Strict hiring and promotion quotas can also undermine employee engagement and morale by suggesting that people are being hired or promoted because of something other than performance. And that can create an environment that both minority and nonminority employees find disgruntling.

Jill Kahn Marshall’s blog post suggests that employers adopt “policies that focus on flexible targets which allow managers to factor diversity into their decision-making as a ‘plus,’ while continuing to consider all candidates, inclusively, and without overreactive or unreasonably heightened emphasis on profile.”

Make sure your company looks not only at hiring, retention, and promotion numbers but at how managers mentor, sponsor, and otherwise develop diverse talent. And scour your hiring process for more than just your hiring outcomes. Keep track of the diversity in your talent pipeline, in your applicant pools, and, importantly, on your interview panels and hiring committees.

Final thoughts: Let your diversity metrics help you reach your most ambitious goals

Creating companies that allow every employee, regardless of background, to reach their potential and to feel included is the right thing for business.

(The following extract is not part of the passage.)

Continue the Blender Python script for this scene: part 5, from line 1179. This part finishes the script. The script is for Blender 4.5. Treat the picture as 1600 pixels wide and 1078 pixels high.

As BHP started making inroads on its goal to bring gender parity to its workforce, Fiona Vines noted something powerful in the data they were mining. “Our own data,” she says, “has shown us that our more diverse and inclusive teams are significantly safer, which is the most important metric in mining; more productive in some areas of production; and definitely more engaged.”

Ultimately, it may be the business metrics you are already tracking that best capture the progress your organization is making on its D&I ambitions.